→ What you need to do
Below are some entries. Output each one exactly as it appears.

[Entries with scene source code]
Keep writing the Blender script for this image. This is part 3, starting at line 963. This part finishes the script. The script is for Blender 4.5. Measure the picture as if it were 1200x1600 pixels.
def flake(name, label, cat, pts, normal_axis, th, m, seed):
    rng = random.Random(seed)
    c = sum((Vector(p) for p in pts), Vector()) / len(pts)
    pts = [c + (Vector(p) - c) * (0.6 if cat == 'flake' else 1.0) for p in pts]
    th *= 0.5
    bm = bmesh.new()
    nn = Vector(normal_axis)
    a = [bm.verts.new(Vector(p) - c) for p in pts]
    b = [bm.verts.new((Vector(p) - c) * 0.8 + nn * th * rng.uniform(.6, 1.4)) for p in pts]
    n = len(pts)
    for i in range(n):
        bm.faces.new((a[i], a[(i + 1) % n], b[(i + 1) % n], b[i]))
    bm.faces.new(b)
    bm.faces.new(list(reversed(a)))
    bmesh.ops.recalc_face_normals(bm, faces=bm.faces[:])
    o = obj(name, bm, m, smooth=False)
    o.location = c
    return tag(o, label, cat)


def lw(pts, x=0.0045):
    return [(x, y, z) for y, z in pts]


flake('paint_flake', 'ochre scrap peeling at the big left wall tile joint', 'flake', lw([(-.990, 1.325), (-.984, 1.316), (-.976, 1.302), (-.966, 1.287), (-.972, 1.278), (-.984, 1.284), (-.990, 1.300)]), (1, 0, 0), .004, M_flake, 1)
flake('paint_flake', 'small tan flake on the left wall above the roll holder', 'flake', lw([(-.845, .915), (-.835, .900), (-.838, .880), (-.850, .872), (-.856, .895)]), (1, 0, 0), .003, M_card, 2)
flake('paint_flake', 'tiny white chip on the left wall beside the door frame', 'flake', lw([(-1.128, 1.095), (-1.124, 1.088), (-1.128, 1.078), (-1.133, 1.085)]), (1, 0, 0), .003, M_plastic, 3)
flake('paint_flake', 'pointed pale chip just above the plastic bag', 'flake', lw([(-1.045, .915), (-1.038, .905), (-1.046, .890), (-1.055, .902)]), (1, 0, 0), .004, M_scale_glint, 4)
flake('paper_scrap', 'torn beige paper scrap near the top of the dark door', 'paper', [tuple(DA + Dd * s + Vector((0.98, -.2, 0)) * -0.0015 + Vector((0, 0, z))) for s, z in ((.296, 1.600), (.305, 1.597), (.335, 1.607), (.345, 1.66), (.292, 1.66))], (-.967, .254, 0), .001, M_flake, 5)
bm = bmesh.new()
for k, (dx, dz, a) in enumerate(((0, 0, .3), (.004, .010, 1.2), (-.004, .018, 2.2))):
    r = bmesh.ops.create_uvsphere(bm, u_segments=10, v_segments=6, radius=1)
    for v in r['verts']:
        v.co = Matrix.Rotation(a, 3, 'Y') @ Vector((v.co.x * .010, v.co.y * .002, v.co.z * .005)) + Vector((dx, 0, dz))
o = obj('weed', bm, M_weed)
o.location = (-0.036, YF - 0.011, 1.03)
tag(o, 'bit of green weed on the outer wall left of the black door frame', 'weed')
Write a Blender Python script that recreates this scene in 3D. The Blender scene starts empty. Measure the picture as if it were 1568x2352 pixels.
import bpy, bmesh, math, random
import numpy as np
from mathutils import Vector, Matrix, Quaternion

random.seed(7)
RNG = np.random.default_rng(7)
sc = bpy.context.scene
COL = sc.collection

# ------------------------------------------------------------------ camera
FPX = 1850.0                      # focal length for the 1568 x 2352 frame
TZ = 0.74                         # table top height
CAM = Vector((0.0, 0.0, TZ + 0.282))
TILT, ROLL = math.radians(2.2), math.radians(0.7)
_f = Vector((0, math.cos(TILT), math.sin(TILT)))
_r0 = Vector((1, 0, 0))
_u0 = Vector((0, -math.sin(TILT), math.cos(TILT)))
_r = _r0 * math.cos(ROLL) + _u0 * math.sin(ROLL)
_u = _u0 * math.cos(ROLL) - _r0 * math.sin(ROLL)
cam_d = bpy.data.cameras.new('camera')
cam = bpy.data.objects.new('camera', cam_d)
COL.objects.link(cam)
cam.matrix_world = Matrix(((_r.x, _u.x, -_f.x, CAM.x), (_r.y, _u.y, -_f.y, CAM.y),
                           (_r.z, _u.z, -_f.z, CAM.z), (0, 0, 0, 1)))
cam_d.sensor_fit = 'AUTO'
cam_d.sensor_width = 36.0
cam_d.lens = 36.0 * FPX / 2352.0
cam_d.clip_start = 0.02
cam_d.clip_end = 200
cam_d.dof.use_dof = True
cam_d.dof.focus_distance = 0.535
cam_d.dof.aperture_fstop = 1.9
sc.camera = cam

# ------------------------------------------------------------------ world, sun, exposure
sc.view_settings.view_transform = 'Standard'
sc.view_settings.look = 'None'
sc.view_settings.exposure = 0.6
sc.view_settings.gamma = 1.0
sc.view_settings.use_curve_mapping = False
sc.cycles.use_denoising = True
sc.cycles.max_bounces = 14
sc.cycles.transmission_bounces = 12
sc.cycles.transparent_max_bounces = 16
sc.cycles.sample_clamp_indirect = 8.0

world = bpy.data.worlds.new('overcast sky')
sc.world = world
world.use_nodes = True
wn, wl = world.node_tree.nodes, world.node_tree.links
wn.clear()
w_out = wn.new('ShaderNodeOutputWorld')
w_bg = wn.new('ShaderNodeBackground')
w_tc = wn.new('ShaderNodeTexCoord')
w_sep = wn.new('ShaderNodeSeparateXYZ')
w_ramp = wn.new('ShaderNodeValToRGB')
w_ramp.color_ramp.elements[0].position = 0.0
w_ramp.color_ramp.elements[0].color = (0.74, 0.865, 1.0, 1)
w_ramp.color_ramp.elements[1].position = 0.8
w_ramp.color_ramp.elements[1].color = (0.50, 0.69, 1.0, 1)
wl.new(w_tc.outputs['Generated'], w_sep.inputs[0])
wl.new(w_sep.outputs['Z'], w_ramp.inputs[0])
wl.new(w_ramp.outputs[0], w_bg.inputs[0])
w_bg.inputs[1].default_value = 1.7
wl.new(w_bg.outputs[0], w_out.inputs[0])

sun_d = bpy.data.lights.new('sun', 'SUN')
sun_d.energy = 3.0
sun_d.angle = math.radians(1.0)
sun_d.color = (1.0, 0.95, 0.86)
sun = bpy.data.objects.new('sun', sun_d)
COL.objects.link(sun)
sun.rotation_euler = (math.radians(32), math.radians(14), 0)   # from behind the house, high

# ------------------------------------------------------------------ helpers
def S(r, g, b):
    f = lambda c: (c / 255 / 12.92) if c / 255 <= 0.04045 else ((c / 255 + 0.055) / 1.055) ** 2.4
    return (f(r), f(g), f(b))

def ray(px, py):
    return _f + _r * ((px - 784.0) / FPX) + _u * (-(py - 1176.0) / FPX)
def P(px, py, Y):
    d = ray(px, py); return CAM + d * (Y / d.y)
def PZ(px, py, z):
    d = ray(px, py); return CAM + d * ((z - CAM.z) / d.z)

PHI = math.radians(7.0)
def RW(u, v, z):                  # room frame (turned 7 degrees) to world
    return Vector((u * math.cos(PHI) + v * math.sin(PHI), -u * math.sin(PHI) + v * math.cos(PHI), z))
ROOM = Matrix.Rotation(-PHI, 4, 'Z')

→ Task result
Keep writing the Blender script for this image. This is part 3, starting at line 963. This part finishes the script. The script is for Blender 4.5. Measure the picture as if it were 1200x1600 pixels.
def flake(name, label, cat, pts, normal_axis, th, m, seed):
    rng = random.Random(seed)
    c = sum((Vector(p) for p in pts), Vector()) / len(pts)
    pts = [c + (Vector(p) - c) * (0.6 if cat == 'flake' else 1.0) for p in pts]
    th *= 0.5
    bm = bmesh.new()
    nn = Vector(normal_axis)
    a = [bm.verts.new(Vector(p) - c) for p in pts]
    b = [bm.verts.new((Vector(p) - c) * 0.8 + nn * th * rng.uniform(.6, 1.4)) for p in pts]
    n = len(pts)
    for i in range(n):
        bm.faces.new((a[i], a[(i + 1) % n], b[(i + 1) % n], b[i]))
    bm.faces.new(b)
    bm.faces.new(list(reversed(a)))
    bmesh.ops.recalc_face_normals(bm, faces=bm.faces[:])
    o = obj(name, bm, m, smooth=False)
    o.location = c
    return tag(o, label, cat)


def lw(pts, x=0.0045):
    return [(x, y, z) for y, z in pts]


flake('paint_flake', 'ochre scrap peeling at the big left wall tile joint', 'flake', lw([(-.990, 1.325), (-.984, 1.316), (-.976, 1.302), (-.966, 1.287), (-.972, 1.278), (-.984, 1.284), (-.990, 1.300)]), (1, 0, 0), .004, M_flake, 1)
flake('paint_flake', 'small tan flake on the left wall above the roll holder', 'flake', lw([(-.845, .915), (-.835, .900), (-.838, .880), (-.850, .872), (-.856, .895)]), (1, 0, 0), .003, M_card, 2)
flake('paint_flake', 'tiny white chip on the left wall beside the door frame', 'flake', lw([(-1.128, 1.095), (-1.124, 1.088), (-1.128, 1.078), (-1.133, 1.085)]), (1, 0, 0), .003, M_plastic, 3)
flake('paint_flake', 'pointed pale chip just above the plastic bag', 'flake', lw([(-1.045, .915), (-1.038, .905), (-1.046, .890), (-1.055, .902)]), (1, 0, 0), .004, M_scale_glint, 4)
flake('paper_scrap', 'torn beige paper scrap near the top of the dark door', 'paper', [tuple(DA + Dd * s + Vector((0.98, -.2, 0)) * -0.0015 + Vector((0, 0, z))) for s, z in ((.296, 1.600), (.305, 1.597), (.335, 1.607), (.345, 1.66), (.292, 1.66))], (-.967, .254, 0), .001, M_flake, 5)
bm = bmesh.new()
for k, (dx, dz, a) in enumerate(((0, 0, .3), (.004, .010, 1.2), (-.004, .018, 2.2))):
    r = bmesh.ops.create_uvsphere(bm, u_segments=10, v_segments=6, radius=1)
    for v in r['verts']:
        v.co = Matrix.Rotation(a, 3, 'Y') @ Vector((v.co.x * .010, v.co.y * .002, v.co.z * .005)) + Vector((dx, 0, dz))
o = obj('weed', bm, M_weed)
o.location = (-0.036, YF - 0.011, 1.03)
tag(o, 'bit of green weed on the outer wall left of the black door frame', 'weed')
Write a Blender Python script that recreates this scene in 3D. The Blender scene starts empty. Measure the picture as if it were 1568x2352 pixels.
import bpy, bmesh, math, random
import numpy as np
from mathutils import Vector, Matrix, Quaternion

random.seed(7)
RNG = np.random.default_rng(7)
sc = bpy.context.scene
COL = sc.collection

# ------------------------------------------------------------------ camera
FPX = 1850.0                      # focal length for the 1568 x 2352 frame
TZ = 0.74                         # table top height
CAM = Vector((0.0, 0.0, TZ + 0.282))
TILT, ROLL = math.radians(2.2), math.radians(0.7)
_f = Vector((0, math.cos(TILT), math.sin(TILT)))
_r0 = Vector((1, 0, 0))
_u0 = Vector((0, -math.sin(TILT), math.cos(TILT)))
_r = _r0 * math.cos(ROLL) + _u0 * math.sin(ROLL)
_u = _u0 * math.cos(ROLL) - _r0 * math.sin(ROLL)
cam_d = bpy.data.cameras.new('camera')
cam = bpy.data.objects.new('camera', cam_d)
COL.objects.link(cam)
cam.matrix_world = Matrix(((_r.x, _u.x, -_f.x, CAM.x), (_r.y, _u.y, -_f.y, CAM.y),
                           (_r.z, _u.z, -_f.z, CAM.z), (0, 0, 0, 1)))
cam_d.sensor_fit = 'AUTO'
cam_d.sensor_width = 36.0
cam_d.lens = 36.0 * FPX / 2352.0
cam_d.clip_start = 0.02
cam_d.clip_end = 200
cam_d.dof.use_dof = True
cam_d.dof.focus_distance = 0.535
cam_d.dof.aperture_fstop = 1.9
sc.camera = cam

# ------------------------------------------------------------------ world, sun, exposure
sc.view_settings.view_transform = 'Standard'
sc.view_settings.look = 'None'
sc.view_settings.exposure = 0.6
sc.view_settings.gamma = 1.0
sc.view_settings.use_curve_mapping = False
sc.cycles.use_denoising = True
sc.cycles.max_bounces = 14
sc.cycles.transmission_bounces = 12
sc.cycles.transparent_max_bounces = 16
sc.cycles.sample_clamp_indirect = 8.0

world = bpy.data.worlds.new('overcast sky')
sc.world = world
world.use_nodes = True
wn, wl = world.node_tree.nodes, world.node_tree.links
wn.clear()
w_out = wn.new('ShaderNodeOutputWorld')
w_bg = wn.new('ShaderNodeBackground')
w_tc = wn.new('ShaderNodeTexCoord')
w_sep = wn.new('ShaderNodeSeparateXYZ')
w_ramp = wn.new('ShaderNodeValToRGB')
w_ramp.color_ramp.elements[0].position = 0.0
w_ramp.color_ramp.elements[0].color = (0.74, 0.865, 1.0, 1)
w_ramp.color_ramp.elements[1].position = 0.8
w_ramp.color_ramp.elements[1].color = (0.50, 0.69, 1.0, 1)
wl.new(w_tc.outputs['Generated'], w_sep.inputs[0])
wl.new(w_sep.outputs['Z'], w_ramp.inputs[0])
wl.new(w_ramp.outputs[0], w_bg.inputs[0])
w_bg.inputs[1].default_value = 1.7
wl.new(w_bg.outputs[0], w_out.inputs[0])

sun_d = bpy.data.lights.new('sun', 'SUN')
sun_d.energy = 3.0
sun_d.angle = math.radians(1.0)
sun_d.color = (1.0, 0.95, 0.86)
sun = bpy.data.objects.new('sun', sun_d)
COL.objects.link(sun)
sun.rotation_euler = (math.radians(32), math.radians(14), 0)   # from behind the house, high

# ------------------------------------------------------------------ helpers
def S(r, g, b):
    f = lambda c: (c / 255 / 12.92) if c / 255 <= 0.04045 else ((c / 255 + 0.055) / 1.055) ** 2.4
    return (f(r), f(g), f(b))

def ray(px, py):
    return _f + _r * ((px - 784.0) / FPX) + _u * (-(py - 1176.0) / FPX)
def P(px, py, Y):
    d = ray(px, py); return CAM + d * (Y / d.y)
def PZ(px, py, z):
    d = ray(px, py); return CAM + d * ((z - CAM.z) / d.z)

PHI = math.radians(7.0)
def RW(u, v, z):                  # room frame (turned 7 degrees) to world
    return Vector((u * math.cos(PHI) + v * math.sin(PHI), -u * math.sin(PHI) + v * math.cos(PHI), z))
ROOM = Matrix.Rotation(-PHI, 4, 'Z')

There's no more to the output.